Evet son yıllarda Meteoroloji Genel Müdürlüğü hakikaten yaptığı isabetli tahminlerle övgüyü hak ediyor. Ama Sayın Bakan bu kurumun yaptığı diğer analizleri okumuyor mu?
Örneğin girin hemen http://mgm.gov.tr/veridegerlendirme/kuraklik-analizi.aspx#sfU adresine ve görün ülkemizin son bir yıllık kuraklık analizlerini.
Ya da zahmet etmeyin ben söyleyeyim. Özellikle Konya Havzası, Batı Akdeniz ve Doğa Akdeniz havzası 3 aylık, 6 aylık 9 aylık ve yıllık değerlendirmelerde kurak, orta kurak, şiddetli kurak, çok şiddetli kurak hatta olağanüstü kurak olarak gösteriliyor. Yani ülkemizin güneyinde son bir yılda kuraklık çok bariz görülüyor. Önceki yıllarda da durum pek farklı değildi.
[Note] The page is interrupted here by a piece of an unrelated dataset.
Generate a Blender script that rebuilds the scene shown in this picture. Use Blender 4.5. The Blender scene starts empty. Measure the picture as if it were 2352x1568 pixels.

Kaldı ki NASA’nın yaptığı araştırmada 1998 – 2012 yıllarındaki kuraklıktan söz ediliyor. Bu sonuca ise 1100-2012 yılları arasındaki analizlerin neticesinde varıyor.
NASA Araştırmacısı Ben Cook ve ekibi, geçmişte Akdeniz kuraklıklarının ne sıklıkla ve şiddette gerçekleştiğini anlamak için ağaç-halka analiz tekniği ile Eski Dünya Kuraklık Atlası’nı kullanarak Kuzey Afrika, Yunanistan, Lübnan, Ürdün, Suriye, Türkiye, İspanya, Fransa’nın güneyi ve İtalya’yı kapsayan analizler ile geçtiğimiz 1000 yılın coğrafi kuraklık izlerine ulaşmışlar.
Buna göre, “Türkiye’nin de yer aldığı Doğu Akdeniz’de 1998-2012 yılları arasında görülen kuraklık, son 500 yılın en ‘kuru’ döneminden yüzde 50 oranında daha şiddetli geçti. Son 900 yıla göre ise en kurak dönemden yüzde 10-20 arası daha kötüydü. Bu kuraklığın etkileri ise halen devam ediyor.”
Tabii ki bu zaman içinde nemli yıllarda oldu, aşırı yağışlarda oldu. Ama küresel iklim değişikliği ile birlikte sözü edilen bölgelerde kuraklık daha da hakim. Üstelik bu gidiş halen de devam ediyor, edecekte.
Adamlar bilimsel gerçeği dünya ile paylaşıyorlar ve bizim bir zamanlar Çevre ve Orman Bakanı olan ve günümüzün Orman ve Su İşleri Bakanı yaramaz çocuklar gibi kalkıp onlara laf yetiştiriyor: Siz bu işten ne anlarsınız diye?
Aslında teşekkür edip, “Bizde aynı görüşteyiz. Ancak ülke olarak kuraklığın etkilerini en aza indirecek teknik alt yapıya sahibiz, yaptığımız Havza Koruma Planları ve Kuraklıkla Mücadele Eylem Planları ile vatandaşlarımıza destek oluyoruz. Endişe edilecek bir durum yok” diyebilirdi. Ki hakikaten de bu işler yapılıyor ve uzmanlar çalışıyorlar.
Velhasıl, bütün dünya ülkeleri gibi bizde iklim değişikliği ve beraberindeki çevre sorunlarına karşı duyarlı olmak zorundayız. Kuraklık başta olmak üzere aşırı sıcaklara, aşırı yağışlara, sel, fırtına ve doğal afetlere karşı hazırlıklı olmak ciddi bir iştir ve hafife alınacak, alay edilecek konular değildir. Kalın sağlıcakla.
ÇEVRECİ SÖZÜ: Söz ağızdan çıkmadan sizin esirinizdir. Çıktıktan sonra ise siz onun esiri olursunuz, dikkat!